Forgiving the Past

Photo by Julia Volk on

I’ve recently started reading “The High 5 Habit” by Mel Robbins.  The premise of the book is to acknowledge and accept ourselves and to learn to be our own cheerleaders.  She talks about rewiring the brain through this small habit every day, of high fiving ourselves in the mirror.  Now, I will admit I haven’t started doing that yet (and to be fair I’m not done with the book yet) but after my experience the other day of seeing the value in sharing an authentic side of myself where I normally wouldn’t, I feel there is value in this type of self-validation as well. 

So, while I didn’t high five myself yet, I did take some time to really sit (well stand) with my reflection in the mirror.  I noticed that I don’t often look at myself in the mirror unless I’m correcting something like brushing my teeth, fixing my hair, or putting on makeup.  I’m not using the mirror to see myself, I’m using the mirror to put on a façade.  Then something interesting happened: I felt a spark of when I was a child and feeling afraid looking at myself, feeling sad for saying something to my mom that my four year old mind didn’t understand.  I remember as a teen feeling embarrassed over some nonsense and feeling shame watching myself in the mirror.  And I realized that even if I wasn’t ready to high five myself, not ready to celebrate myself, maybe I could see myself differently.  I could acknowledge what was THERE.  For me, that was facing the fear. 

I have felt fear about accepting myself for a long time because of what I mentioned the other day: we are trained that we are worthy when someone tells us we are worthy and I bought into that nearly my whole life.  So when I stood in front of the mirror and felt those things from my past, reliving the mistakes, I faced my fear.  And it didn’t happen right away, but I slowly started feeling like facing that fear is what I am meant to do.  A different emotion popped up as well: acceptance of what happened and forgiveness.  Standing in the face of fear and saying I forgive myself for not knowing better, I forgive us all for not knowing better—I do now and it is time to move forward knowing better today.

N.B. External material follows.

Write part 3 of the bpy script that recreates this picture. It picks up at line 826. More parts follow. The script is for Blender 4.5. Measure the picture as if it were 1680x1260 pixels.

So the celebration is important.  But I feel the foundation is more important and that foundation means seeing yourself for the first time.  Like, really seeing yourself and taking the moment to just be there.  I mentioned above that I never really looked in the mirror, and I know I never used to be able to look myself in the eyes—it felt too personal or like I was hiding something.  The truth is, I really was hiding something.  Every time I saw myself, I saw every horrible thing I’ve done, I saw every negative thing about myself.  And to Mel’s point: what good was that doing?  Learning to forgive is what got me to see myself.  THAT is something worth celebrating.  The more I see and accept who I am, the more I forgive, the more strength I put in my own wings, the easier it becomes.  So, celebration is necessary, yes, but take the time to accept first.  That’s where we start.